「岡倉天心の人間像が見えてこないのが致命的。竹中直人は(私のこの役者への好悪は別にして)ミスキャスト。」天心 もーさんさんの映画レビュー(感想・評価)
岡倉天心の人間像が見えてこないのが致命的。竹中直人は(私のこの役者への好悪は別にして)ミスキャスト。

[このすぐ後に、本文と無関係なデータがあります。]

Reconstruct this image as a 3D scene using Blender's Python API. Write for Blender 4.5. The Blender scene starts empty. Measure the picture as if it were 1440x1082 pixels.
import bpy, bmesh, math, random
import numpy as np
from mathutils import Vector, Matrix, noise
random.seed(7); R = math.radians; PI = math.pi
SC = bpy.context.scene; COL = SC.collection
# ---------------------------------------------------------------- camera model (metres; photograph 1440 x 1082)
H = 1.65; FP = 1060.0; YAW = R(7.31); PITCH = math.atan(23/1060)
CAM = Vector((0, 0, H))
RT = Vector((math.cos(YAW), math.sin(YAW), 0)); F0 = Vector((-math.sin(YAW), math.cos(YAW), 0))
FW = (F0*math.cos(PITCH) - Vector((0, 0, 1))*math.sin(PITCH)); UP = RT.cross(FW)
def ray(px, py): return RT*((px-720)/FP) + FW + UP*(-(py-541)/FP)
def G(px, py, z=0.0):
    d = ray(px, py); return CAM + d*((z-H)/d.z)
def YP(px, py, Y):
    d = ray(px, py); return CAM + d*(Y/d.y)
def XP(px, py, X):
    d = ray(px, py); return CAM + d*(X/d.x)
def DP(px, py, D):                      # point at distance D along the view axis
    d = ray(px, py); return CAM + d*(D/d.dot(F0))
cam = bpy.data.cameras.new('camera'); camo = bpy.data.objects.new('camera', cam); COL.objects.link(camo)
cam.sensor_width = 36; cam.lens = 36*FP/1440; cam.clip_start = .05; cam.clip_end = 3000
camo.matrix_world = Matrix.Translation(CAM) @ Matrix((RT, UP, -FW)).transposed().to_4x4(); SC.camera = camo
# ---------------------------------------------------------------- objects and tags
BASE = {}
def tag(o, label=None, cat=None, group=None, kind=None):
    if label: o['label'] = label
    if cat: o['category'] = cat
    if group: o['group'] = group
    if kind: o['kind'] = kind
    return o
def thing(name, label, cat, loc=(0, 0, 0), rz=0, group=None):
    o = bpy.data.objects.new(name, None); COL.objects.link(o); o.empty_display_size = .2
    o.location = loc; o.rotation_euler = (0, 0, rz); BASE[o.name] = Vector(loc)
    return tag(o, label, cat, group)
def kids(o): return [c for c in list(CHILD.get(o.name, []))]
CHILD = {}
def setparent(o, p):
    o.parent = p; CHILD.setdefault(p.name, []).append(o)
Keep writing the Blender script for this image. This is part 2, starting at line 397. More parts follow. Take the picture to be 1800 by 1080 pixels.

①岡倉天心がどのような人物だったのかが最後まで観てもわからない。日本近代美術の大家達がこの人が一生の師と付いていったカリスマ性も感じられない。小難しいことをほざく竹中直人としか見えないのがイタイ。②また、人物像だけでなく、明治の日本美術史において岡倉天心が果たした役割も殆んど描いておらず台詞や文字で説明しているだけ。『北斎』でもそうだったが、既に歴史上評価の固まっている人物を描く時、その既成の事実に乗っかって(既に観客は知っているという前提で)手を抜くのは日本映画における伝記映画の悪しき伝統か。青年期の天心と壮年期の天心とに全く連続性が見られないのも問題。③平山浩行は準主役といっても良い菱田春草役を好演。現代性がちらつくところもあるが、舞台や養成所のようなバックボーンがなく演劇の世界に入って10年足らずとしては堅実な演技を見せる。早逝した春草役としては年齢的にもちょうど良かった。キタキマユとの春草夫婦のエピソードが一番良かった。